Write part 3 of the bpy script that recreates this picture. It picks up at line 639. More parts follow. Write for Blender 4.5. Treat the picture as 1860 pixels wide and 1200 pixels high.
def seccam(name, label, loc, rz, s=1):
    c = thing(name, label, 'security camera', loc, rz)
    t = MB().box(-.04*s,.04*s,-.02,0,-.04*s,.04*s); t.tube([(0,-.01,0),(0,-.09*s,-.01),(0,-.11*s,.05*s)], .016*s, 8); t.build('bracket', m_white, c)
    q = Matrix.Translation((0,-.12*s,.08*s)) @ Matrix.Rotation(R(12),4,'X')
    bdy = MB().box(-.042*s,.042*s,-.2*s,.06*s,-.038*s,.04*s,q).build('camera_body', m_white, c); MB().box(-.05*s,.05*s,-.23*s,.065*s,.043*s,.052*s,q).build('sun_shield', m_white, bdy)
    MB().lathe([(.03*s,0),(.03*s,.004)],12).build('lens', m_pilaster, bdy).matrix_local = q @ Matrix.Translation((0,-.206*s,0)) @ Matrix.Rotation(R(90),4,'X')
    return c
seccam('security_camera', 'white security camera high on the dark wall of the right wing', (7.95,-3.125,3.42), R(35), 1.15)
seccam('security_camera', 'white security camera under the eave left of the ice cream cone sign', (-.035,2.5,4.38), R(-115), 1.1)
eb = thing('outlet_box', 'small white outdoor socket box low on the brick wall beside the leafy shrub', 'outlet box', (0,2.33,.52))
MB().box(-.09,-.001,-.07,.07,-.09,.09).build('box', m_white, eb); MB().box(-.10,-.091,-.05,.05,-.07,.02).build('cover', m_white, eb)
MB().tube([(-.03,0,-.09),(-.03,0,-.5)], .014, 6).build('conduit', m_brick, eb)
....
Which lines contain "high"? Copy each of them out.

**Written reply**
Write part 3 of the bpy script that recreates this picture. It picks up at line 639. More parts follow. Write for Blender 4.5. Treat the picture as 1860 pixels wide and 1200 pixels high.
seccam('security_camera', 'white security camera high on the dark wall of the right wing', (7.95,-3.125,3.42), R(35), 1.15)